X

Privacy issues with Google library search

Google's contract with University of Michigan for Web-based library searches lacks privacy protections.

Elinor Mills Former Staff Writer
Elinor Mills covers Internet security and privacy. She joined CNET News in 2005 after working as a foreign correspondent for Reuters in Portugal and writing for The Industry Standard, the IDG News Service and the Associated Press.
Elinor Mills
3 min read
A contract between Google and the University of Michigan released publicly on Friday contains no provisions for protecting the privacy of people who will eventually be able to search the school's vast library collection over the Internet.

Google announced plans late last year to digitize and index as many as 7 million volumes of material from the University of Michigan to make them searchable on the Internet as part of its Google Print service, a searchable index of books. Google also has agreements with Harvard, Oxford, the New York Public Library and Stanford, where Google co-founders Sergey Brin and Larry Page began their search work before launching their company in 1998.

While the library projects have prompted copyright concerns from university groups and publishers, privacy issues are the latest wrinkle in Google's plans to expand the universe of Web-searchable data.

"I would have hoped that the University of Michigan would be sensitive to the fact that Google tracks everything that everyone searches," said Daniel Brandt, founder of the Google-watch.org Web site, which is highly critical of the search company's policies.

A Google spokesman was not available to respond directly to that comment late Friday, but said earlier that Google Print does not require users to share any personally identifiable information.

But even if that service doesn't currently link personally identifiable data with searches and other activity or closely track individual user activity, that doesn't preclude them from doing so in the future, particularly if the U.S. government requires it, the spokesman said.

The privacy policy on Google's Web site says: "If you have an account, we may share the information submitted under your account among all of our services in order to provide you with a seamless experience and to improve the quality of our services."

Brandt and Internet privacy expert Richard Smith said the problem lies in Google's use of cookies, tiny tracking tags used by most Web sites to link a specific user with his or her activity online. Used to automatically fill in passwords and logins and provide geographically specific information, cookies improve services for customers, Google says. "Because of cookie tracking at Google, what's being done with that information is a question," said Smith, who runs the computerbytesman.com Web site.

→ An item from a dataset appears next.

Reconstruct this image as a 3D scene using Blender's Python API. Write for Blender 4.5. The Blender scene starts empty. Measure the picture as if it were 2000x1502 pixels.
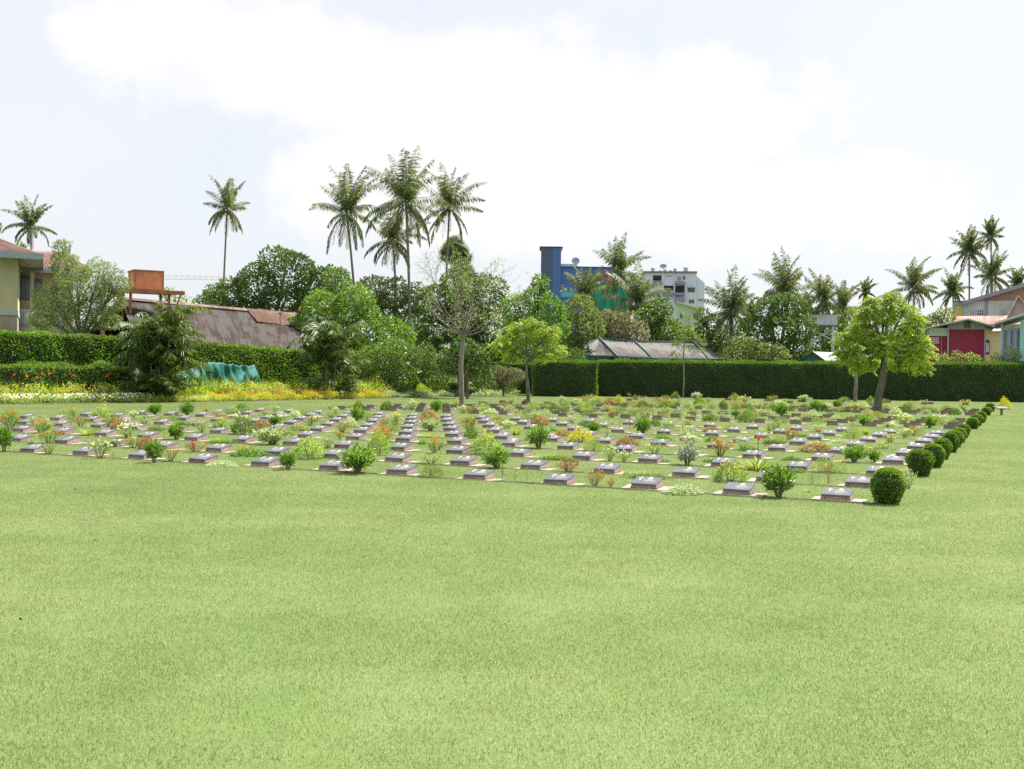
import bpy, math, random
import numpy as np
from mathutils import Vector, Matrix

sc = bpy.context.scene
COL = sc.collection
R = math.radians

# ------------------------------------------------------------------ camera
H = 1.6
F_PX, PITCH, ROLL = 2170.96, 0.01069, 0.014897
Fv = np.array([0, math.cos(PITCH), -math.sin(PITCH)])
U0 = np.array([0, math.sin(PITCH), math.cos(PITCH)])
R0 = np.array([1.0, 0, 0])
Rv = R0 * math.cos(ROLL) + U0 * math.sin(ROLL)
Uv = U0 * math.cos(ROLL) - R0 * math.sin(ROLL)
cam_d = bpy.data.cameras.new('camera'); cam = bpy.data.objects.new('camera', cam_d); COL.objects.link(cam)
cam_d.sensor_width = 36; cam_d.lens = 36 * F_PX / 2000; cam_d.clip_end = 5000; cam_d.clip_start = 0.1
cam.matrix_world = Matrix(((Rv[0], Uv[0], -Fv[0], 0), (Rv[1], Uv[1], -Fv[1], 0), (Rv[2], Uv[2], -Fv[2], H), (0, 0, 0, 1)))
sc.camera = cam

def hz(px): return 751 - F_PX * math.tan(PITCH) + (px - 1000) * math.tan(ROLL)
def gp(px, py, z=0.0):
    r = Fv + Rv * (px - 1000) / F_PX + Uv * (751 - py) / F_PX
    t = (z - H) / r[2]
    return np.array([r[0] * t, r[1] * t, z])
def at(px, py, d):
    r = Fv + Rv * (px - 1000) / F_PX + Uv * (751 - py) / F_PX
    p = r * (d / r[1]); p[2] += H
    return p

# ------------------------------------------------------------------ light
SUN_AZ, SUN_EL = R(50), R(57)
sun_dir = Vector((math.sin(SUN_AZ) * math.cos(SUN_EL), math.cos(SUN_AZ) * math.cos(SUN_EL), math.sin(SUN_EL)))
sl = bpy.data.lights.new('sun', 'SUN'); sl.energy = 5.0; sl.angle = R(0.53); sl.color = (1.0, 0.955, 0.88)
so = bpy.data.objects.new('sun', sl); COL.objects.link(so)
so.rotation_euler = (-sun_dir).to_track_quat('-Z', 'Y').to_euler()
so.location = (30, 30, 40)

world = bpy.data.worlds.new('World'); sc.world = world; world.use_nodes = True
wn, wl = world.node_tree.nodes, world.node_tree.links
wn.clear()
out = wn.new('ShaderNodeOutputWorld'); bg = wn.new('ShaderNodeBackground'); wl.new(bg.outputs[0], out.inputs[0])
sky = wn.new('ShaderNodeTexSky'); sky.sky_type = 'NISHITA'; sky.sun_disc = False
sky.sun_elevation = SUN_EL; sky.sun_rotation = SUN_AZ; sky.dust_density = 2.5; sky.air_density = 1.0; sky.altitude = 10
bg.inputs[1].default_value = 0.0895
def wmath(op, a=None, b=None, c=None):
    n = wn.new('ShaderNodeMath'); n.operation = op
    for i, v in enumerate((a, b, c)):
        if v is None: continue
        if isinstance(v, (int, float)): n.inputs[i].default_value = v
        else: wl.new(v, n.inputs[i])
    return n.outputs[0]
tc = wn.new('ShaderNodeTexCoord'); sep = wn.new('ShaderNodeSeparateXYZ'); wl.new(tc.outputs['Generated'], sep.inputs[0])
noi = wn.new('ShaderNodeTexNoise'); noi.inputs['Scale'].default_value = 9; noi.inputs['Detail'].default_value = 9; noi.inputs['Roughness'].default_value = 0.62
wl.new(tc.outputs['Generated'], noi.inputs['Vector'])
noi2 = wn.new('ShaderNodeTexNoise'); noi2.inputs['Scale'].default_value = 2.2; noi2.inputs['Detail'].default_value = 5
wl.new(tc.outputs['Generated'], noi2.inputs['Vector'])
az = wmath('ARCTAN2', sep.outputs[0], sep.outputs[1]); el = wmath('ARCSINE', sep.outputs[2])
nf = wmath('MULTIPLY', wmath('SUBTRACT', noi.outputs['Fac'], 0.5), 2.6)
mask = None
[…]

The University of Michigan was not bothered. "We are always concerned about protecting our users' privacy and privacy in general, but we have no particular concern with Google or other search engines in a networked world," said James Hilton, University of Michigan's interim librarian.

The American Library Association code of ethics recommends that libraries preserve the privacy and confidentiality of library users and recommends they ask third-party partners to retain the same degree of protection, said Deborah Caldwell-Stone, deputy director for the ALA's Office for Intellectual Freedom. "Access should be anonymous," she said.

If users must be linked with the activity, the record of that connection should be disposed of as soon as it is no longer needed, Caldwell-Stone said.

Privacy issues related to Google's library projects are likely to be discussed at the ALA annual meeting next week, she said.

Library-patron privacy was also being debated this week in Congress. The House of Representatives voted to repeal a section of the Patriot Act that authorizes federal agents to require public libraries and bookstores to turn over information on people's reading habits in terrorism investigations. However, the Senate Intelligence Committee reportedly opposes weakening the law and President Bush has threatened to veto any bill that would do so.

Google's free e-mail service, Gmail, which stores huge amounts of easily searchable e-mail messages indefinitely, and its Web Accelerator service, designed to speed up Web surfing by downloading cached copies stored on Google servers, have also raised eyebrows of privacy advocates.

Under its agreement with the University of Michigan, another alma mater for Google founder Page, Google users will be able to search books and journals as part of their general Internet searches for free. Only samples of copyrighted material will be available, while users will be able to view every page of material whose copyright has expired.

Google rivals also are looking to expand their search universe. Yahoo recently announced that it is testing a service to allow people to search certain subscription-based Web sites simultaneously. Yahoo and Google will be indexing materials provided by library supplier Thomson Gale. Microsoft's search engine feeds answers from its Encarta encyclopedia, and Amazon allows people to search inside books before buying.